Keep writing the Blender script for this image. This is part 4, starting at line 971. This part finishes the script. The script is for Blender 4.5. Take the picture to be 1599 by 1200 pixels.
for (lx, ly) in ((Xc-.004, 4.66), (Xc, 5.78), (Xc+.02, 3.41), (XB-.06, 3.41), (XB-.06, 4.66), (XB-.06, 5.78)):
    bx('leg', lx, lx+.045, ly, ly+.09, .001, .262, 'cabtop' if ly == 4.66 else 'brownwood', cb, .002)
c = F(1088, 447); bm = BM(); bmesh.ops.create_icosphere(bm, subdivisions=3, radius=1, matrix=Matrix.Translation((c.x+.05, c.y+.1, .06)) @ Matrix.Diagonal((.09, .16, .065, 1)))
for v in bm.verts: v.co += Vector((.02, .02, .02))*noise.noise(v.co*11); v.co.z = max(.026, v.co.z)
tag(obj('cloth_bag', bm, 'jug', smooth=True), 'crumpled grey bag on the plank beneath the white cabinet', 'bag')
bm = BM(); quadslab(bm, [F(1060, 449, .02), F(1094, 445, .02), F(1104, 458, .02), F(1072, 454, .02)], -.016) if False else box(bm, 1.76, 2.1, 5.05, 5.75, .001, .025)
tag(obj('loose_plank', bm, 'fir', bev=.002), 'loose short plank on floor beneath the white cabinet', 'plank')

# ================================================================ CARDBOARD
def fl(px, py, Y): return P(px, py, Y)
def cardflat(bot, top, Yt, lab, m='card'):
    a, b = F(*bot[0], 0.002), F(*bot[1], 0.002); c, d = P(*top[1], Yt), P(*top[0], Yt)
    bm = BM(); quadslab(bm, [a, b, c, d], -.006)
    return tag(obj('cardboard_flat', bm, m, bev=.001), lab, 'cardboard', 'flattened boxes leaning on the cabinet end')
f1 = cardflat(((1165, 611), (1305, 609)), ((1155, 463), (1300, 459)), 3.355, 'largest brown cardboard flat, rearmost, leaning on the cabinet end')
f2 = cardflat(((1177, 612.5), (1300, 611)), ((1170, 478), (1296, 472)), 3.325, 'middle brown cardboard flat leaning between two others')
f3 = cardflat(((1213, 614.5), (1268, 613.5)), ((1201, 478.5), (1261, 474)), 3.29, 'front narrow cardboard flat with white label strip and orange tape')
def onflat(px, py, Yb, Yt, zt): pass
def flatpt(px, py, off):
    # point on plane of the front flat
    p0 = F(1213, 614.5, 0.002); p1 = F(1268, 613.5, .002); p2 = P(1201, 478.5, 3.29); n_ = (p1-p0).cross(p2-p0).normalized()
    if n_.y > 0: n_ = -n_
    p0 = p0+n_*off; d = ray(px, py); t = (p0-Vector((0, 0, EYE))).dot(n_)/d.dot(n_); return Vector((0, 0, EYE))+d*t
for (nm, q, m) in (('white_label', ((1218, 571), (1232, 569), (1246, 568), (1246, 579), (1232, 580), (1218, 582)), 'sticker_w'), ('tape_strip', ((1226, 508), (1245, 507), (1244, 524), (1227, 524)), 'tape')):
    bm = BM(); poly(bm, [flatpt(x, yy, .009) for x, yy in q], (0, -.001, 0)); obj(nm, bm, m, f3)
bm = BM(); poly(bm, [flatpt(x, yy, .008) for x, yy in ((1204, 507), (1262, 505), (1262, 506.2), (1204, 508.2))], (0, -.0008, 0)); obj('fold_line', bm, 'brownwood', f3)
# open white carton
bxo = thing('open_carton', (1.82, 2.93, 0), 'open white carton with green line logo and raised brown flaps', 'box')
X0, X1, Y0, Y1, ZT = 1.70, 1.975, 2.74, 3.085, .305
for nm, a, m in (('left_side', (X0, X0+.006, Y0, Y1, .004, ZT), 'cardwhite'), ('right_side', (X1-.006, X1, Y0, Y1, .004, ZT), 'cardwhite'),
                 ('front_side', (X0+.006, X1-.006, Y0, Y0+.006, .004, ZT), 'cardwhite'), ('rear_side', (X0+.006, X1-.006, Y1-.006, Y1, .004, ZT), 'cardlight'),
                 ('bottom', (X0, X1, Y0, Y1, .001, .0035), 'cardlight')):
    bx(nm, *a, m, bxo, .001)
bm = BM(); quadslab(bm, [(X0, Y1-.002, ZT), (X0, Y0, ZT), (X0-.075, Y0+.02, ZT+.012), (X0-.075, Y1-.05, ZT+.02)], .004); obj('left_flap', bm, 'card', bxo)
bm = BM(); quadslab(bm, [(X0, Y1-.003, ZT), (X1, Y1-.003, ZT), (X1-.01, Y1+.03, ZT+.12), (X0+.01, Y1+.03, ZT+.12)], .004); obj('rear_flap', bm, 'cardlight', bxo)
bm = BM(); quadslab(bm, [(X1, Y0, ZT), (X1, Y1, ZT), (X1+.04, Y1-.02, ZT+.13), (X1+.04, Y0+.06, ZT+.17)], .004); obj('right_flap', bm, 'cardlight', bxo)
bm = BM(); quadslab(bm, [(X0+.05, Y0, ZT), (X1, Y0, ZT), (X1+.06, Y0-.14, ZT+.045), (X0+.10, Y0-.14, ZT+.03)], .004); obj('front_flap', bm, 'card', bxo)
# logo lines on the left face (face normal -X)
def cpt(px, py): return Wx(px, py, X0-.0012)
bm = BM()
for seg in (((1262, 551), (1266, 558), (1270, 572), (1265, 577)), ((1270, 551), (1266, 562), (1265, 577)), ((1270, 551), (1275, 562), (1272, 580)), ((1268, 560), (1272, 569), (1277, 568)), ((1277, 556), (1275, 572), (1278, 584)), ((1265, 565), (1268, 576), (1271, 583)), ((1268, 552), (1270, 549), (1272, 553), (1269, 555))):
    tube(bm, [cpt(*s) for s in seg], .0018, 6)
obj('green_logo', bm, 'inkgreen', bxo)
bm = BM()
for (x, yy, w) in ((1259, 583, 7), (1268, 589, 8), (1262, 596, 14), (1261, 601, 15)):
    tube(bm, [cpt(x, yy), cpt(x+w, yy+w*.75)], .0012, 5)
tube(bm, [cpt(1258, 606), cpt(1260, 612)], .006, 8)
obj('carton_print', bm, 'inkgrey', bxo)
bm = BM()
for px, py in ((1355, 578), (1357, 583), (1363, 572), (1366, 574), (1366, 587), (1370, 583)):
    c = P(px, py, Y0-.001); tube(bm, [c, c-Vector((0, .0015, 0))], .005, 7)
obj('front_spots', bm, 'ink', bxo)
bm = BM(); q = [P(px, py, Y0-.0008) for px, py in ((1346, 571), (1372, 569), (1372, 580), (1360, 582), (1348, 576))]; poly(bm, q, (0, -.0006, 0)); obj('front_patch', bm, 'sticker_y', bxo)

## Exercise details
Write down every line of the data exactly as it appears above.

## Finished exercise
Keep writing the Blender script for this image. This is part 4, starting at line 971. This part finishes the script. The script is for Blender 4.5. Take the picture to be 1599 by 1200 pixels.
for (lx, ly) in ((Xc-.004, 4.66), (Xc, 5.78), (Xc+.02, 3.41), (XB-.06, 3.41), (XB-.06, 4.66), (XB-.06, 5.78)):
    bx('leg', lx, lx+.045, ly, ly+.09, .001, .262, 'cabtop' if ly == 4.66 else 'brownwood', cb, .002)
c = F(1088, 447); bm = BM(); bmesh.ops.create_icosphere(bm, subdivisions=3, radius=1, matrix=Matrix.Translation((c.x+.05, c.y+.1, .06)) @ Matrix.Diagonal((.09, .16, .065, 1)))
for v in bm.verts: v.co += Vector((.02, .02, .02))*noise.noise(v.co*11); v.co.z = max(.026, v.co.z)
tag(obj('cloth_bag', bm, 'jug', smooth=True), 'crumpled grey bag on the plank beneath the white cabinet', 'bag')
bm = BM(); quadslab(bm, [F(1060, 449, .02), F(1094, 445, .02), F(1104, 458, .02), F(1072, 454, .02)], -.016) if False else box(bm, 1.76, 2.1, 5.05, 5.75, .001, .025)
tag(obj('loose_plank', bm, 'fir', bev=.002), 'loose short plank on floor beneath the white cabinet', 'plank')

# ================================================================ CARDBOARD
def fl(px, py, Y): return P(px, py, Y)
def cardflat(bot, top, Yt, lab, m='card'):
    a, b = F(*bot[0], 0.002), F(*bot[1], 0.002); c, d = P(*top[1], Yt), P(*top[0], Yt)
    bm = BM(); quadslab(bm, [a, b, c, d], -.006)
    return tag(obj('cardboard_flat', bm, m, bev=.001), lab, 'cardboard', 'flattened boxes leaning on the cabinet end')
f1 = cardflat(((1165, 611), (1305, 609)), ((1155, 463), (1300, 459)), 3.355, 'largest brown cardboard flat, rearmost, leaning on the cabinet end')
f2 = cardflat(((1177, 612.5), (1300, 611)), ((1170, 478), (1296, 472)), 3.325, 'middle brown cardboard flat leaning between two others')
f3 = cardflat(((1213, 614.5), (1268, 613.5)), ((1201, 478.5), (1261, 474)), 3.29, 'front narrow cardboard flat with white label strip and orange tape')
def onflat(px, py, Yb, Yt, zt): pass
def flatpt(px, py, off):
    # point on plane of the front flat
    p0 = F(1213, 614.5, 0.002); p1 = F(1268, 613.5, .002); p2 = P(1201, 478.5, 3.29); n_ = (p1-p0).cross(p2-p0).normalized()
    if n_.y > 0: n_ = -n_
    p0 = p0+n_*off; d = ray(px, py); t = (p0-Vector((0, 0, EYE))).dot(n_)/d.dot(n_); return Vector((0, 0, EYE))+d*t
for (nm, q, m) in (('white_label', ((1218, 571), (1232, 569), (1246, 568), (1246, 579), (1232, 580), (1218, 582)), 'sticker_w'), ('tape_strip', ((1226, 508), (1245, 507), (1244, 524), (1227, 524)), 'tape')):
    bm = BM(); poly(bm, [flatpt(x, yy, .009) for x, yy in q], (0, -.001, 0)); obj(nm, bm, m, f3)
bm = BM(); poly(bm, [flatpt(x, yy, .008) for x, yy in ((1204, 507), (1262, 505), (1262, 506.2), (1204, 508.2))], (0, -.0008, 0)); obj('fold_line', bm, 'brownwood', f3)
# open white carton
bxo = thing('open_carton', (1.82, 2.93, 0), 'open white carton with green line logo and raised brown flaps', 'box')
X0, X1, Y0, Y1, ZT = 1.70, 1.975, 2.74, 3.085, .305
for nm, a, m in (('left_side', (X0, X0+.006, Y0, Y1, .004, ZT), 'cardwhite'), ('right_side', (X1-.006, X1, Y0, Y1, .004, ZT), 'cardwhite'),
                 ('front_side', (X0+.006, X1-.006, Y0, Y0+.006, .004, ZT), 'cardwhite'), ('rear_side', (X0+.006, X1-.006, Y1-.006, Y1, .004, ZT), 'cardlight'),
                 ('bottom', (X0, X1, Y0, Y1, .001, .0035), 'cardlight')):
    bx(nm, *a, m, bxo, .001)
bm = BM(); quadslab(bm, [(X0, Y1-.002, ZT), (X0, Y0, ZT), (X0-.075, Y0+.02, ZT+.012), (X0-.075, Y1-.05, ZT+.02)], .004); obj('left_flap', bm, 'card', bxo)
bm = BM(); quadslab(bm, [(X0, Y1-.003, ZT), (X1, Y1-.003, ZT), (X1-.01, Y1+.03, ZT+.12), (X0+.01, Y1+.03, ZT+.12)], .004); obj('rear_flap', bm, 'cardlight', bxo)
bm = BM(); quadslab(bm, [(X1, Y0, ZT), (X1, Y1, ZT), (X1+.04, Y1-.02, ZT+.13), (X1+.04, Y0+.06, ZT+.17)], .004); obj('right_flap', bm, 'cardlight', bxo)
bm = BM(); quadslab(bm, [(X0+.05, Y0, ZT), (X1, Y0, ZT), (X1+.06, Y0-.14, ZT+.045), (X0+.10, Y0-.14, ZT+.03)], .004); obj('front_flap', bm, 'card', bxo)
# logo lines on the left face (face normal -X)
def cpt(px, py): return Wx(px, py, X0-.0012)
bm = BM()
for seg in (((1262, 551), (1266, 558), (1270, 572), (1265, 577)), ((1270, 551), (1266, 562), (1265, 577)), ((1270, 551), (1275, 562), (1272, 580)), ((1268, 560), (1272, 569), (1277, 568)), ((1277, 556), (1275, 572), (1278, 584)), ((1265, 565), (1268, 576), (1271, 583)), ((1268, 552), (1270, 549), (1272, 553), (1269, 555))):
    tube(bm, [cpt(*s) for s in seg], .0018, 6)
obj('green_logo', bm, 'inkgreen', bxo)
bm = BM()
for (x, yy, w) in ((1259, 583, 7), (1268, 589, 8), (1262, 596, 14), (1261, 601, 15)):
    tube(bm, [cpt(x, yy), cpt(x+w, yy+w*.75)], .0012, 5)
tube(bm, [cpt(1258, 606), cpt(1260, 612)], .006, 8)
obj('carton_print', bm, 'inkgrey', bxo)
bm = BM()
for px, py in ((1355, 578), (1357, 583), (1363, 572), (1366, 574), (1366, 587), (1370, 583)):
    c = P(px, py, Y0-.001); tube(bm, [c, c-Vector((0, .0015, 0))], .005, 7)
obj('front_spots', bm, 'ink', bxo)
bm = BM(); q = [P(px, py, Y0-.0008) for px, py in ((1346, 571), (1372, 569), (1372, 580), (1360, 582), (1348, 576))]; poly(bm, q, (0, -.0006, 0)); obj('front_patch', bm, 'sticker_y', bxo)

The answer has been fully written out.